Bazan biz de alıcısı olmayan malların satıcısı durumuna düşmüyor muyuz? Onlarca gazete köşesinde yüzlerce "döktürenler" varken, sanal dünyada bir küçük sesi kim duyar?

"Sen sesini sanal alem sal, alık duymazsa Halık duyar" diye bir blogatası sözü de biz icat edebiliriz ve aslında pek yanlış da olmaz... Denize atılan iyilikleri balıklar bilmiyorsa, Halik da bilmiyor mu?

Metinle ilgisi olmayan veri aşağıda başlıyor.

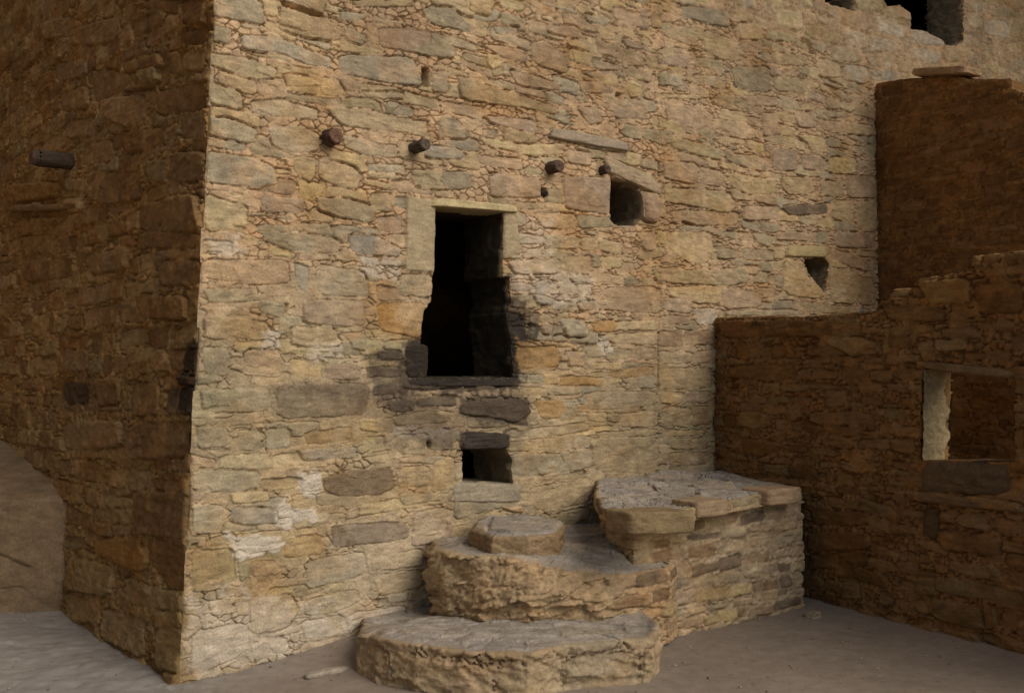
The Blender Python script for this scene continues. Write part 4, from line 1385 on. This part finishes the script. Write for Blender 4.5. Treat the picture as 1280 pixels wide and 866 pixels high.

Biliyor elbet... Bizimkisi de aynen öyle...

Bunları biliyorum, bilmeye de yine de kendimi "yorgun" hissediyorum... Bir tatile çıkmak değilse bile, biraz yavaşlamak da fayda var, sanırım...

Hayır, sürüden ayrılmıyorum şimdilik de biraz arkalarda kalacağım galiba...

 
Toplam blog
: 1645
: 822
Kayıt tarihi
: 19.01.08
 
 

Edebiyat, kamu yönetimi ve gazetecilik tahsili... 27 yıllık eğitimcilik hayatından sonra emeklili..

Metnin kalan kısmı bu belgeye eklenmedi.